Anion exchanged polymerized ionic liquids: High free volume single ion conductors

In this study, we investigate the isolated effect of anion type on the chemical, thermal, and conductive properties of imidazolium-based polymerized ionic liquids (PILs). PILs with various anions at constant average chain length were prepared by ion exchange with a water-soluble PIL precursor, (poly(1-[(2-methacryloyloxy)ethyl]-3-butylimidazolium bromide) (poly(MEBIm-Br)). NMR, IR, and elemental analysis confirm that anion exchange of ploy(MEBIm-Br) with bis(trifluoromethanesulfonyl) imide (TFSI), tetrafluoroborate (BF4), trifluoromethanesulfonate (Tf), and hexafluorophosphate (PF6) in water resulted in nearly fully exchanged PILs. As a function of anion type, the glass transition temperature plays a dominant role, but not the sole role in determining ion conductivity.

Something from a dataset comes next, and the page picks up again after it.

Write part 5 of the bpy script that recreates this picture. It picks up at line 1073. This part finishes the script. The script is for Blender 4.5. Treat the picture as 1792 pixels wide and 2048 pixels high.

Other factors affecting ionic conductivity include the size and symmetry of the anion and dissociation energy of the ion pair. Both the Vogel-Fulcher-Tammann (VFT) and Williams-Landel-Ferry (WLF) equations were employed to investigate the temperature dependent ionic conductivities. The C1g (9.03) and C2g (168 K) values obtained from the WLF regression of these PILs greatly deviate from the classical WLF values originally obtained from the mechanical relaxation of uncharged polymers (C1g = 17.44, C2g = 51.6 K) and the WLF values obtained from the conductive properties of other polymer electrolytes. This suggests that the fractional free volume (f (Tg) = B/(2.303C1g)) and Vogel temperature (T0 = Tg − C2g) are strong functions of ion concentration, where high free volume allows for ion mobility at temperatures farther below the glass transition temperature of the polymer.